Simon’s biography on his law firm’s website did not mention ties to the sports industry, but he has been a part-owner of the Lake Elsinore (Calif.) Storm, a San Diego Padres minor league affiliate, and he has taught sports law classes for the University of San Diego, according to publicly available information.

The NBA agents — a group that includes Mark Bartelstein, Bill Duffy, Dan Fegan, Leon Rose, Jeff Schwartz, Arn Tellem and Henry Thomas — have refused public comment on their plans. Together, the agents represent more than 30 percent of NBA players, an important threshold for the decertification action being considered.

Meanwhile, NBPA Executive Director Billy Hunter remained opposed last week to decertifying the union by disclaiming interest in representing NBA players for collective bargaining, said Larry Katz, outside attorney to the NBPA. The NBA would have to decertify, either by disclaiming interest or by holding a decertification vote, before players would be able to bring an antitrust suit against the NBA for lockout.

“Billy Hunter has made it clear in the past, and he feels the same way today, that the NBPA has no intention of disclaiming interest in representing NBA players,” Katz said Tuesday.

The NBPA has filed an unfair labor practices charge against the NBA alleging that it broke labor laws by engaging in “take-it-or-leave-it” bargaining and is hoping the National Labor Relations Board will seek an injunction to halt the lockout. The NBA has said the NBPA’s charge is without merit and has filed its own charge against the union, alleging the players engaged in unfair labor practices. Katz said the union had “a high level of confidence” that the NLRB would issue a complaint against the NBA.

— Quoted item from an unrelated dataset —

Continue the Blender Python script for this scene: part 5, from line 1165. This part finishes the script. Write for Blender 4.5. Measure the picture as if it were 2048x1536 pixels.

If the NBA agents were to pursue decertification, it would be a variety different from what the NFL Players Association executed earlier this year, during the NFL lockout. In that case, the NFLPA disclaimed interest in representing the players for collective bargaining by sending a notice to the NFL. That decertification action was initiated by the leadership of the NFLPA, and there was little to no opposition to it among the ranks of NFL players.

The NBPA could take the same type of disclaimer action if Hunter and the NBA players chose to do so by sending a notice to the NBA. But what the agents have been said to be considering is what is known as an “involuntary decertification,” a process more complicated than the disclaimer of interest. In an involuntarily decertification, 30 percent of the players would file a decertification petition to the NLRB asking for a vote of all NBA players. The union would then be decertified if 50 percent plus one player voted in favor of it.

Although the agents have sought legal advice from Simon, it is not clear if they favor that strategy, nor is it clear who would be the leader of that effort if pursued.

“We do not believe that there will be a decertification petition filed on behalf of the players,” Katz said. Katz has previously said that, if the players did file such a charge, the NBPA may try to block an election depending on a number of factors, including the number of players who signed the petition.

Bill Gould, a Stanford Law School professor and former chairman of the NLRB, said that if there are no major issues, a decertification could be completed in a couple of months. If there are issues, he said, “All bets are off.”